Why the sudden inability to walk past a frozen Angel? If you keep your eyes on it, you can walk right past it - even touch it - without anything happening. No reason to run for the roof, really.
I know, right?! Personally I probably would have tried climing on the other side of the railing to get past the angel.

Why would Amy and Rory even stay in New York? Personally I would have gone back to my home country at least.

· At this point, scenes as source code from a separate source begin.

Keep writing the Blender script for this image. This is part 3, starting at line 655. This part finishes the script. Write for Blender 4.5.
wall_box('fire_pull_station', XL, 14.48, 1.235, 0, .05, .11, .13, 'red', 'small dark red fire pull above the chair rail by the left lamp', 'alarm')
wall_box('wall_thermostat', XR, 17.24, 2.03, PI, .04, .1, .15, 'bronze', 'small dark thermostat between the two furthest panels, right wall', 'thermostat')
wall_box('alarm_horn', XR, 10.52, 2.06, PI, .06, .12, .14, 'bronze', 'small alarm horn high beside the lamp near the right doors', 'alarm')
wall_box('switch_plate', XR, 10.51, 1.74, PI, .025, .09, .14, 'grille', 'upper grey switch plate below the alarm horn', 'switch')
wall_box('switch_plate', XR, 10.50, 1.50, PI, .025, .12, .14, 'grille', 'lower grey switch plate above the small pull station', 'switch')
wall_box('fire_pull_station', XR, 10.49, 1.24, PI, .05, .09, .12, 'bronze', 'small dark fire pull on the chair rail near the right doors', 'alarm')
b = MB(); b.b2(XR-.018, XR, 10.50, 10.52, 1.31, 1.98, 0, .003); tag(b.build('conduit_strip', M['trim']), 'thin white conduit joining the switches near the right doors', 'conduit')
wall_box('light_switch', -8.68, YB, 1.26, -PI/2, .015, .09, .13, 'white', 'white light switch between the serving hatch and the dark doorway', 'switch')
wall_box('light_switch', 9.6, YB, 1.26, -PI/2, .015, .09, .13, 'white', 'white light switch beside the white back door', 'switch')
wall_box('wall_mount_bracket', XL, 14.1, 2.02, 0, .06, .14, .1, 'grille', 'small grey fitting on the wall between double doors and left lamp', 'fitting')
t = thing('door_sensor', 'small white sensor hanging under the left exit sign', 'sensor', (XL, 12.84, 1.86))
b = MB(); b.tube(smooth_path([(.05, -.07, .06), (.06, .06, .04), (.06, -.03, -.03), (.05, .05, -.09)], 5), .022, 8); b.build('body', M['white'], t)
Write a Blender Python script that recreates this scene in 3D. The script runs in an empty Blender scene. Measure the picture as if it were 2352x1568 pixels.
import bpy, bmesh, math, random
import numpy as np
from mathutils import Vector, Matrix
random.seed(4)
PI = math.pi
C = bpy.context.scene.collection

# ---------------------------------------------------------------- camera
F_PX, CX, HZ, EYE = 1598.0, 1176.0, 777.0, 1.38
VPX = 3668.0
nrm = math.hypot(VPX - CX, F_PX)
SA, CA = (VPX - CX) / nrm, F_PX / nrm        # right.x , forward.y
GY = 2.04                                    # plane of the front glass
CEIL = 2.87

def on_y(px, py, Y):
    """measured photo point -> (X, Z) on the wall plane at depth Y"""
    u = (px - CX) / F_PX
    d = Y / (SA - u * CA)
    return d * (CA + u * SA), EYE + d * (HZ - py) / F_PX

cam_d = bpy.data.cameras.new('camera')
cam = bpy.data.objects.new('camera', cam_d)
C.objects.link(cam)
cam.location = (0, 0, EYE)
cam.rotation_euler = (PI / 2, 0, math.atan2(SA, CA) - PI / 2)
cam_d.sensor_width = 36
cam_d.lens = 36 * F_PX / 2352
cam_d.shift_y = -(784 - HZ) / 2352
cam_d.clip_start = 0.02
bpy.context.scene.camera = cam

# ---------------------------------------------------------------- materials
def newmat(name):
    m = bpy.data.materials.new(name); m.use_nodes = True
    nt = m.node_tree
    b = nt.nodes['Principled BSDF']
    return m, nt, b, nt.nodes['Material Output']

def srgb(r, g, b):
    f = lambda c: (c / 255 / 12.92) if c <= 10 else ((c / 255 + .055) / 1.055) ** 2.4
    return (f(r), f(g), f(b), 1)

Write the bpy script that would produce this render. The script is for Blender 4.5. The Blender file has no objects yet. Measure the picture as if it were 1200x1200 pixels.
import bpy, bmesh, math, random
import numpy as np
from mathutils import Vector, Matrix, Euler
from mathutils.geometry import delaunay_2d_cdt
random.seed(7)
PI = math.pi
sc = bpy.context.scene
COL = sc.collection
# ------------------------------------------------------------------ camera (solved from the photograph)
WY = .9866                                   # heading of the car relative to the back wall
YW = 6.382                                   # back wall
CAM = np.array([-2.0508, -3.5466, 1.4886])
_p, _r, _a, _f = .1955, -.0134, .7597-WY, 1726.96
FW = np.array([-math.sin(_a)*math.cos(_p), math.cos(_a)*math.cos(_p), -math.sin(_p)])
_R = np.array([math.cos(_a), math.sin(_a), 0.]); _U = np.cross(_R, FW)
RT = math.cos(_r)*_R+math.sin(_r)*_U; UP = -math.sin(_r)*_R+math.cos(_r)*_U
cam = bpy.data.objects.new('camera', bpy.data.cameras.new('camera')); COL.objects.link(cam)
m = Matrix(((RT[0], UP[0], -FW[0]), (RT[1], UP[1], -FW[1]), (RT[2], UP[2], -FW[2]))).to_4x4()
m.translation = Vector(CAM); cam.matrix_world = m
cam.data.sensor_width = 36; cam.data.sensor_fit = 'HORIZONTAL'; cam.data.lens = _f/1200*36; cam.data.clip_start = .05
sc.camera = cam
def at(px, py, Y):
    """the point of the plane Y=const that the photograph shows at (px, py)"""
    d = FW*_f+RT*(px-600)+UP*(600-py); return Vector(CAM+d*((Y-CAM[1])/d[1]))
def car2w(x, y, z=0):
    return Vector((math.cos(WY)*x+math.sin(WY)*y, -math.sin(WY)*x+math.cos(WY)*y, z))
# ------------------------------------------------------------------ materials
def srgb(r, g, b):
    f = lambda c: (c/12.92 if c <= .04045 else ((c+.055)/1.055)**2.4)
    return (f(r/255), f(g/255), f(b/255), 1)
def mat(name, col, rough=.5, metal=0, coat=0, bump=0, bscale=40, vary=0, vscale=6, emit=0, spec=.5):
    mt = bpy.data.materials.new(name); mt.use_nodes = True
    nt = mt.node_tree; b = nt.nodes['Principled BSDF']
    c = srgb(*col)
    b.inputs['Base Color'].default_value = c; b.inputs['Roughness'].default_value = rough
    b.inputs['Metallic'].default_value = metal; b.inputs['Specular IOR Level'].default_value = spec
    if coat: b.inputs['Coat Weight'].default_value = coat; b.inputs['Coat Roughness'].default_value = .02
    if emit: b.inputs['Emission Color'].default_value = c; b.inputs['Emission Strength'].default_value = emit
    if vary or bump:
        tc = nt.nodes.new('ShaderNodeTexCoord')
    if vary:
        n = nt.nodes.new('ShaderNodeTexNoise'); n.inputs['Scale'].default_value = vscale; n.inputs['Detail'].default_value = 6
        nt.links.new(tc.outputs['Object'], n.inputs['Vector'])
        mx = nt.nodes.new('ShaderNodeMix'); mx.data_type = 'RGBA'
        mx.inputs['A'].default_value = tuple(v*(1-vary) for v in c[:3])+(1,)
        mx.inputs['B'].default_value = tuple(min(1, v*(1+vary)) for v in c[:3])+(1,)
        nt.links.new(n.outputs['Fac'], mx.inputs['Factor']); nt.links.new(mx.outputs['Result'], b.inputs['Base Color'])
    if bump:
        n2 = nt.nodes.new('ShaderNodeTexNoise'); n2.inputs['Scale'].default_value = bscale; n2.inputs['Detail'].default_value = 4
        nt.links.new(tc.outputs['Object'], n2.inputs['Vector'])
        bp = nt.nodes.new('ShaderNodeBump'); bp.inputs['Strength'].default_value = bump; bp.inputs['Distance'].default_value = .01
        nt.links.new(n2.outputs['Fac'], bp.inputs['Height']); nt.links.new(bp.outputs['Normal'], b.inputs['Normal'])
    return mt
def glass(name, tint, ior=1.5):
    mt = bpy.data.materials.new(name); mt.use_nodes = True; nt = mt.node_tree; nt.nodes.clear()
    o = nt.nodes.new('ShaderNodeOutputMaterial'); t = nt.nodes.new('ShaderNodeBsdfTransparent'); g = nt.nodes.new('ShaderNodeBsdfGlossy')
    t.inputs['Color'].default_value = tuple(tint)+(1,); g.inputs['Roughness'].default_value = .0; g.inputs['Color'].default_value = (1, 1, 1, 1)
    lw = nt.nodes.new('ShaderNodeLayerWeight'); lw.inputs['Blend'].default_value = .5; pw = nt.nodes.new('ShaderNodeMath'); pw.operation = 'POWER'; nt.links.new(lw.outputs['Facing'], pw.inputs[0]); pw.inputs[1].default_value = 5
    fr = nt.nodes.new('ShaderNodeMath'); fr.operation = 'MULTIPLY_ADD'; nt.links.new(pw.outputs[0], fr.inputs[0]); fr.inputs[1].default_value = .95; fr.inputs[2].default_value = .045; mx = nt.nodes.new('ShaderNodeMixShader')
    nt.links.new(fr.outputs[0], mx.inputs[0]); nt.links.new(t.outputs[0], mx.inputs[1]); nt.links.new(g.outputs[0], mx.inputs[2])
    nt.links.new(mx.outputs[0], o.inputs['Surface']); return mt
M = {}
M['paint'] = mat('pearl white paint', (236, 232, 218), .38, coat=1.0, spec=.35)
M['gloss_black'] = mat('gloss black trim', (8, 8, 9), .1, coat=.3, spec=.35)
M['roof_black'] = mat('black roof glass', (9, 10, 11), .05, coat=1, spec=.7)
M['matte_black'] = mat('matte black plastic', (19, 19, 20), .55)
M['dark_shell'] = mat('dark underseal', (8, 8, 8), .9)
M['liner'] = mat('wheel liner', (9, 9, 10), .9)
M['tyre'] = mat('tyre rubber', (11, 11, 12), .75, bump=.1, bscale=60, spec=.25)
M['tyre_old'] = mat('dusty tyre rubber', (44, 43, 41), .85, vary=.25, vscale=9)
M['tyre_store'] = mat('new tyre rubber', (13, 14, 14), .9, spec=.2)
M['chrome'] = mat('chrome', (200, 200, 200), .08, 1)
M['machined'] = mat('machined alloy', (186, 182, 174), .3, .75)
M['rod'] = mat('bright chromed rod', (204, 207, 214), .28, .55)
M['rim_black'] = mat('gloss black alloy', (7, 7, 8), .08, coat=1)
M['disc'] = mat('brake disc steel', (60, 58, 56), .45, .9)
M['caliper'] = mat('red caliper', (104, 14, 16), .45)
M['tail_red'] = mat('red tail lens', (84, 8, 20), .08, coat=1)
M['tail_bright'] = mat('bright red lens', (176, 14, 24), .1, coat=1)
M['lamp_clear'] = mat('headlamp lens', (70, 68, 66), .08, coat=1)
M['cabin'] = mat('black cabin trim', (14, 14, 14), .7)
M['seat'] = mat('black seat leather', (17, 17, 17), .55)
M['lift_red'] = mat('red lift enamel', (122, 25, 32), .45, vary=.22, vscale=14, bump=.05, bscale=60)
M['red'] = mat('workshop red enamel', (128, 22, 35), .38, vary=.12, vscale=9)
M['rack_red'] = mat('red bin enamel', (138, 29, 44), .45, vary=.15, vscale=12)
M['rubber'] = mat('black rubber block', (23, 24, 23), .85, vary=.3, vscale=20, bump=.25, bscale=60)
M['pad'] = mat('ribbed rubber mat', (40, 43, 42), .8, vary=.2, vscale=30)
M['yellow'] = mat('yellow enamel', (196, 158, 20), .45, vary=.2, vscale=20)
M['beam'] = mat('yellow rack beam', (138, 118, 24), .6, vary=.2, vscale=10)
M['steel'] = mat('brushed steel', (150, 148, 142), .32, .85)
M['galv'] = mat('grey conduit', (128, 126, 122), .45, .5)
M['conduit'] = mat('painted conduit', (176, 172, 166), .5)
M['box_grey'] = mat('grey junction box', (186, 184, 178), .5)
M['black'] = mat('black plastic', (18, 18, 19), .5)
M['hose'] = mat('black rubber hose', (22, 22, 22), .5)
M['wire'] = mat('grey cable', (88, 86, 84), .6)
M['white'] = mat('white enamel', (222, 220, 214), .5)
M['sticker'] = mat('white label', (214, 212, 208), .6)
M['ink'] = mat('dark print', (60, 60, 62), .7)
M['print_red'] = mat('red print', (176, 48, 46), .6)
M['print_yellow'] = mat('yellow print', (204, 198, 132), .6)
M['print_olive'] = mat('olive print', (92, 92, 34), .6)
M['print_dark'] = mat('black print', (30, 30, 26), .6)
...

Date: 2012-09-30 06:18 pm (UTC)
From: [identity profile] keep-counting.livejournal.com
It does, and normally its a horrible cliché, but considering the Doctor's behavior, in for example A Town of Mercy, it makes sense for Amy to want someone to take care of the Doctor: he's the one that gets unstable when he's left alone. I just wanted... some proper daughter/mother moment, you know? The whole storyline with Melody Pond is so messed up, and I dislike it so much because I find it so unbelievable; it just demeans Amy even more as a person, imo.

Exactly! And if you're scared of accidentally looking away when you're creeping along, have one person go at a time: the other one can watch the angel(s) while the first one gets past them, and then they can switch. But it was all: 'lol no, let's go to the roof because we can escape that way how??'

Date: 2012-10-01 06:57 pm (UTC)
From: [identity profile] turquoiseyes.livejournal.com
Well, taking into account that they were transported back into 1938, that's pretty much all the reason you need for staying in the States seeing how half of London gets destroyed during WW2.

Also, if Amy's supposed to be the publisher of the Melody Malone story, it stands to reason that she'd have to still be living in New York so as to publish that.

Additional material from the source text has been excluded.